Monday, June 20, 2005


Bill Clinton Calls For Shutting Down Guantanamo

Good for you, Bill:

The Guantánamo detainees have been classified as “unlawful enemy combatants” rather than prisoners of war and are therefore not subject to the Geneva Convention or to US law. The US military has admitted to using coercive interrogation techniques on prisoners but denied that these amount to torture. Mr Clinton said uniformed US military personnel had been “very outspoken” about abuses at Guantánamo and elsewhere. Aside from moral issues, there were two practical objections to the US military abusing prisoners, he said. “If we get a reputation for abusing people it puts our own soldiers much more at risk and second, if you rough up somebody bad enough, they'll eventually tell you whatever you want to hear to get you to stop doing it.”
But of course, the FT reporter had to make sure this was mentioned:
Mr Clinton was careful to avoid criticising the administration on the issue of indefinite detention. In three or four cases, his own administration had resorted to a US law that allows suspected terrorists to be held beyond the normal length of time without trial, if bringing an indictment or trial would compromise intelligence sources.
"Three or four cases". As opposed to the tens of thousands Bush has swept up and jailed without charges. Remember, Biden's sucking up to the right-wing press notwithstanding, Clinton kept a weather eye out for Al-Qaeda pretty much 24/7 ever since the first attempts to blow up the WTC -- and his national security advisor, Sandy Berger, warned Condi Rice that she should do the same. (Berger was rewarded for this by being hauled up on bogus charges of destroying documents -- when the 'documents' were his own copies of notes he'd taken, and were destroyed in order to comply with regulations requiring the destruction of duplicate copies of classified material.) And unlike Bush, Clinton not only got the culprit, but did so via the rule of law as opposed to the law of the jungle. But I digress. Here's Bill again, to wrap things up:
“It sounds so reasonable but you're the guy that is in prison and you are not guilty, you could be held there three, four, five years and there has to be some limit to that,” he said.
Very good, Bill. Now, could you have a little chat with your wife about this? Thanks.

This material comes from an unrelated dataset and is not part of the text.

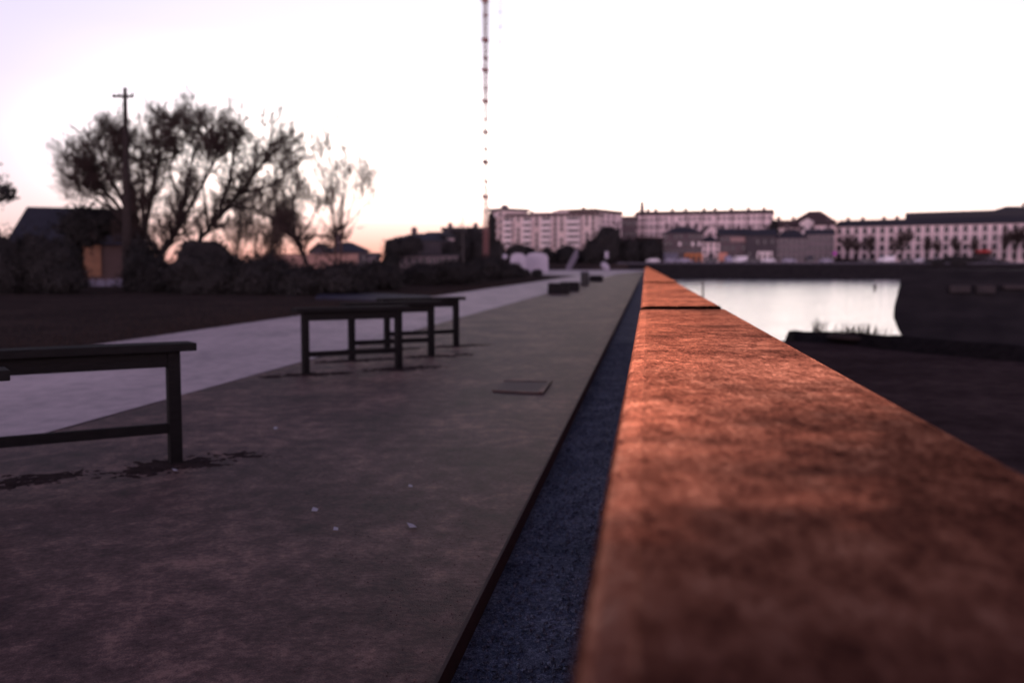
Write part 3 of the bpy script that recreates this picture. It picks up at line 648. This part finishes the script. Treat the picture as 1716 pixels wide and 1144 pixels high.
def bare_tree(name, label, base, limbs, Y, group, maxlev=3, barkm='bark', twigm='twig', dep=1.2, minr=None, **kw):
    """limbs: polylines of (u, v, radius) traced at depth Y; each gets its own place in depth"""
    t = thing(name, label, 'tree', base, group); tr, cr = MB(), MB()
    for pl in limbs:
        dy = random.uniform(-dep, dep); k_ = len(pl)
        pts = [P(u, v, Y + dy * i / max(1, k_ - 1)) for i, (u, v, r) in enumerate(pl)]; rad = [r * .8 for _, _, r in pl]
        tr.tube(pts, rad, 7)
        for i in range(k_ - 1):
            seg = pts[i + 1] - pts[i]
            if i == 0 and k_ > 2 and not kw.get('low'): continue
            nb = kw.get('nb', 5)
            for s in range(nb):
                f = random.random(); a = seg.normalized().cross(Vector((random.gauss(0, 1), random.gauss(0, 1), random.gauss(0, 1)))).normalized(); sp = random.uniform(.35, 1.0)
                nd = (seg.normalized() * math.cos(sp) + a * math.sin(sp) + Vector((0, 0, .25))).normalized()
                grow(tr, cr, pts[i].lerp(pts[i + 1], f), nd, kw.get('bl', 1.8) * random.uniform(.6, 1.15), rad[i + 1] * .55, 1, maxlev, kw.get('up', .15), kw.get('jit', .24), kw.get('kids', (6, 6, 5)), kw.get('spread', (.4, .95)), kw.get('shrink', .62))
        tip = (pts[-1] - pts[-2]).normalized()
        grow(tr, cr, pts[-1], tip, kw.get('bl', 1.8), rad[-1], 1, maxlev, kw.get('up', .15), kw.get('jit', .24), kw.get('kids', (6, 6, 5)), kw.get('spread', (.4, .95)), kw.get('shrink', .62))
    tr.build('trunk', M[barkm], t); cr.build('crown', M[twigm], t)
    return t
TG = 'bare trees behind the lawn'
YT = 52
def gp(u, Y): return Vector((xof(u, Y), Y, 0))
bare_tree('bare_tree', 'broad dense bare tree behind the utility pole', gp(236, YT), [
    [(236, 484, .30), (234, 430, .24), (228, 370, .20), (215, 300, .13), (207, 258, .08)],
    [(234, 430, .2), (250, 350, .15), (262, 285, .10), (268, 235, .06), (276, 222, .04)],
    [(230, 390, .18), (190, 335, .13), (155, 300, .09), (140, 275, .05)],
    [(228, 370, .15), (180, 290, .11), (168, 252, .06)],
    [(230, 380, .14), (180, 345, .09), (140, 325, .05)], [(229, 395, .13), (165, 322, .08), (135, 290, .04)], [(240, 380, .12), (240, 300, .09), (238, 240, .05)], [(222, 330, .10), (196, 270, .07), (190, 232, .04)], [(228, 372, .13), (200, 330, .09), (170, 312, .05)]], YT, TG, 3, nb=16, bl=1.6, kids=(7, 8, 7), spread=(.35, .95), shrink=.62)
bare_tree('bare_tree', 'wide bare tree with two spreading limbs, right of the pole', gp(268, YT - 2), [
    [(268, 484, .26), (268, 430, .22), (296, 388, .17), (312, 330, .11), (322, 265, .07), (335, 225, .04)],
    [(268, 432, .18), (246, 392, .12), (240, 350, .07)],
    [(296, 388, .13), (345, 300, .09), (372, 240, .05)],
    [(305, 350, .1), (285, 290, .07), (290, 255, .04)]], YT - 2, TG, 3, nb=15, bl=1.75, kids=(7, 8, 7), spread=(.35, .95), shrink=.62)
bare_tree('bare_tree', 'bare tree leaning far to the right over the dark shrub', gp(318, YT - 1), [
    [(312, 484, .26), (325, 415, .22), (365, 365, .18), (400, 325, .14), (432, 285, .09), (452, 250, .05)],
    [(365, 365, .13), (385, 300, .10), (395, 240, .06)],
    [(400, 325, .10), (446, 315, .07), (470, 300, .04)],
    [(385, 345, .10), (430, 350, .06), (462, 372, .04)],
    [(350, 385, .09), (340, 310, .06), (350, 260, .04)]], YT - 1, TG, 3, nb=15, bl=1.9, kids=(7, 8, 7), spread=(.35, .95), shrink=.62)
bare_tree('leaning_tree', 'small knobbly tree with a crooked stem left of the slender one', gp(524, 46), [
    [(526, 484, .13), (514, 440, .11), (500, 405, .12), (490, 395, .14)],
    [(490, 395, .12), (466, 372, .07), (440, 352, .05)],
    [(495, 400, .10), (492, 350, .06), (488, 315, .04)],
    [(500, 400, .10), (520, 375, .06), (528, 350, .03)],
    [(503, 402, .06), (535, 394, .05), (552, 398, .03)]], 46, TG, 3, nb=8, bl=1.2, kids=(9, 9, 6))
bare_tree('slender_tree', 'tall slender pale tree with two thin stems and airy twigs', gp(566, 66), [
    [(564, 470, .13), (562, 410, .11), (558, 340, .07), (556, 280, .04), (553, 250, .02)],
    [(568, 470, .12), (572, 410, .10), (574, 340, .06), (580, 290, .035)],
    [(572, 400, .07), (590, 345, .05), (612, 305, .03)],
    [(560, 370, .06), (545, 310, .04), (528, 262, .02)],
    [(573, 385, .05), (592, 365, .04), (612, 345, .02)]], 66, TG, 3, barkm='birch', twigm='birch', nb=11, bl=2.5, kids=(6, 6, 4), up=.2, spread=(.4, .9), shrink=.62, jit=.18)
bare_tree('bare_tree', 'low tangle of thin bare stems behind the leaning tree', gp(425, 58), [
    [(395, 470, .06), (400, 400, .05), (408, 350, .03)], [(430, 470, .06), (428, 400, .05), (420, 360, .03)], [(450, 470, .06), (456, 400, .05), (462, 340, .03)], [(475, 470, .06), (470, 410, .04), (480, 360, .02)]], 58, TG, 3, nb=11, bl=1.5, kids=(8, 8, 6), up=.3, low=1)

# trees on the far quay: two built, then copied
MINR = .045
QG = 'bare quayside trees before the long block'
def small_tree(base, h, label, kids, name='quay_tree'):
    t = thing(name, label, 'tree', base, QG); tr, cr = MB(), MB()
    tr.tube([base + Vector((0, 0, -.3)), base + Vector((.05, 0, h * .3))], [.22, .17], 7)
    for i in range(7):
        d = Vector((random.gauss(0, .3), random.gauss(0, .3), 1)).normalized()
        grow(tr, cr, base + Vector((.05, 0, h * .28)), d, h * random.uniform(.38, .55), .12, 1, 3, .25, .15, kids, (.3, .7), .55)
    tr.build('trunk', M['bark'], t); cr.build('crown', M['twig'], t); return t
protos = [small_tree(Vector((0, 310, ZQ)), 8.0, 'x', (9, 9, 5)), small_tree(Vector((0, 310, ZQ)), 8.5, 'x', (9, 10, 5)), small_tree(Vector((0, 310, ZQ)), 7.5, 'x', (10, 9, 5))]
spots = [(1421, 1, 'bare tree before the left end of the long block, by the magenta sign'), (1439, .8, 'short bare tree second from the left before the long block'), (1462, 1.1, 'bushy bare tree left of the white van'), (1497, .9, 'narrow bare tree just right of the white van'),
         (1513, 1.15, 'tall bare tree right of the narrow one before the long block'), (1556, 1.05, 'bare tree near the middle of the long block'), (1572, .8, 'short bare tree right of the middle tree of the long block'), (1606, .85, 'bare tree between the middle of the long block and the red awning'), (1640, 1.0, 'bare tree just left of the red awning'),
         (1682, 1.2, 'large bare tree right of the red awning'), (1703, 1.25, 'tallest bare tree near the right edge of the photo'), (1722, 1.1, 'bare tree cut by the right edge of the photo')]
for i, (u, s, lab) in enumerate(spots):
    pr = protos[i % 3]
    if i < 3: o = pr
    else:
        o = pr.copy(); COL.objects.link(o)
        for ch in pr.children:
            c = ch.copy(); COL.objects.link(c); c.parent = o
    o.location = Vector((xof(u, 309), 309 + (i % 3), ZQ)); o.scale = (1.3 * s, 1.3 * s, 1.15 * s); o.rotation_euler = (0, 0, i * 1.1); o['label'] = lab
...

I wouldn't let the Big Dog off too lightly on this, PW. Precedents are deadly things, which is why courts and faculties will spend eternities arguing over what seem to the rest of us to be trivialities.

It's true that there were few cases of "extraordinary rendition" under Clinton, and I also don't know the details of the cases. But it was also in an environment in which there was little public pressure to do anything about terrorism. His actions created a pattern that Bush exploited.

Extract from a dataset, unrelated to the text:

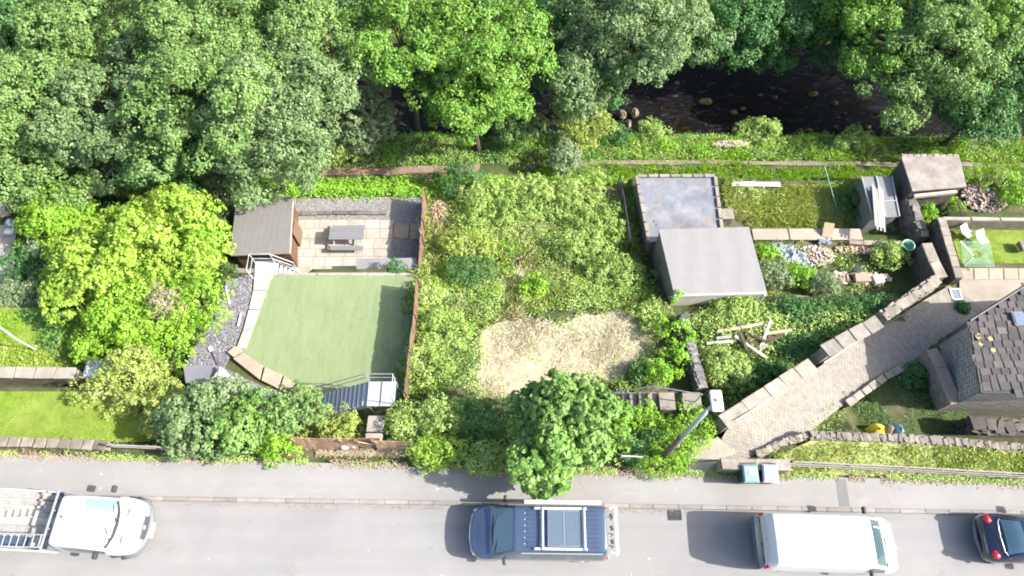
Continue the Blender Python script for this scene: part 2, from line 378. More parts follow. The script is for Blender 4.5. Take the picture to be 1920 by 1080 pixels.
def tree(name, label, px, py, rpx, zc, kind, seed, cat='tree', leaf=.19, lobe=None, base=None, dens=1.0, flat=.75, group=None, nl=None, per=20, spread=.26, trunk_r=.16, up=-.3, rpy=None):
    c = P(px, py, zc); r_ = rpx/PS(py, zc); ry_ = (rpy or rpx)/PS(py, zc)
    if base is None:
        bx, by = c.x, c.y
        if px > 1105 and by > 26 and zc < 1: by = max(by, 34.8)
        elif 26.0 < by < 30: by = 25.6
        elif 30 <= by < 34.6: by = 34.8
    else: bx, by = base
    gz = hz(bx, by)
    root = thing(name, label, cat, (bx, by, gz), group)
    lobe = lobe or r_*.32; nl = nl or int(26+r_*5)
    ncl = int(20*dens*(lobe/.8)**2/(spread/.26)**2)+3
    if cat == 'tree' and r_ > 2: lobe, nl, ncl = r_*.27, int(nl*.85), int(ncl*.8)
    V, lc = canopy(c, (r_, ry_, r_*flat), nl, lobe, ncl, leaf, per, seed, up=up, spread=spread)
    root_o = np.array(root['_o'])
    crown_name = 'crown' if cat == 'tree' else 'foliage'
    o = bpy.data.objects.new(crown_name, leafmesh(crown_name, V-root_o, LEAF[kind])); C.objects.link(o); o.parent = root
    m = MB(); top = Vector(c)-Vector((0, 0, r_*.1)); b = Vector((bx, by, gz-.1))
    mid = b.lerp(top, .5)+Vector((random.uniform(-.2, .2), random.uniform(-.2, .2), .2))
    m.tube([b, b.lerp(mid, .5), mid, top], [trunk_r*1.3, trunk_r, trunk_r*.8, trunk_r*.45], 8)
    for k in range(0, len(lc), max(1, len(lc)//14)):
        t = random.uniform(.45, .95); s_ = mid.lerp(top, t-.2) if t > .5 else b.lerp(mid, t+.3); e = Vector(lc[k])
        m.tube([s_, s_.lerp(e, .5)+Vector((0, 0, .15*r_)), e], [trunk_r*.4, trunk_r*.28, trunk_r*.1], 5)
    m.build('trunk' if cat == 'tree' else 'stem', BARK, root, smooth=True)
    return root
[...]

If Clinton had not done so, would it have changed anything Bush has done? Probably not radically, but it would have forced a discussion of the issue earlier.

The battle for human dignity moves forward by inches, and often back by miles.

It's good Clinton is speaking out.
Is this an example of a logical fallacy, of asserting that since this is a difference by degree, then it really isn't a difference at all?

Kinda like saying Michael Moore and Ann Coulter are "just the same," because well, they are different but only by the degree to which their stances vary. Coulter advocates the execution of liberals just to set an example, and Moore opposes the Iraq war. See, it's the same thing! (I am paraphrasing an example posted by somebody in the Eschaton comments several weeks ago.)

True, Clinton should be held to account for these things. But he's no Bush.
One can make an argument that setting the precedent was bad, in and of itself. But I suspect that at the time, Clinton never dreamed that these powers would be abused as blatantly as they have by Bush. (Just as he never dreamed that Louis Freeh, who he appointed to the FBI as a goodwill gesture to the GOP, would return the favor by spending his time looking to undermine Clinton instead of watching out for Al-Qaeda. Or Katrina Leung.)
I think a fallacy of degree would be something like equating someone who steals $1 and someone who steal $1 million, Shrimplate. The law distinguishes between the two. But it does not distinguish between someone who steals $999,999 and someone who steals $1,000,000.

I think your point would be that Bush's abuses have been so much greater that they shouldn't be compared to those that Clinton authorized. I think there is a difference of degree and that the law recognizes it. Clinton's violations, as exceptions to his general comportment, are abuses of power. But Bush's, since they are systematic, are crimes against international law.

I don't want to overwork what is basically a "slippery slope" argument. The slippery slope starts at the Continental Divide, but it's a long way from there to the sea. But precedents are dangerous, especially when they deal with civil liberties. Every time that civil liberties are infringed, as they were in "extraordinary rendition," humankind should stop and take note that the rights of all have been diminished.

You can bet that if Bush is ever brought into the dock as a war criminal, he'll say that he was doing no more than what the policy of his predecessor allowed. Just a bit more often.
Like, massively more often, and in ways no one before him ever dreamed possible, much less ethical or moral.

Look at his abuse of signing statements.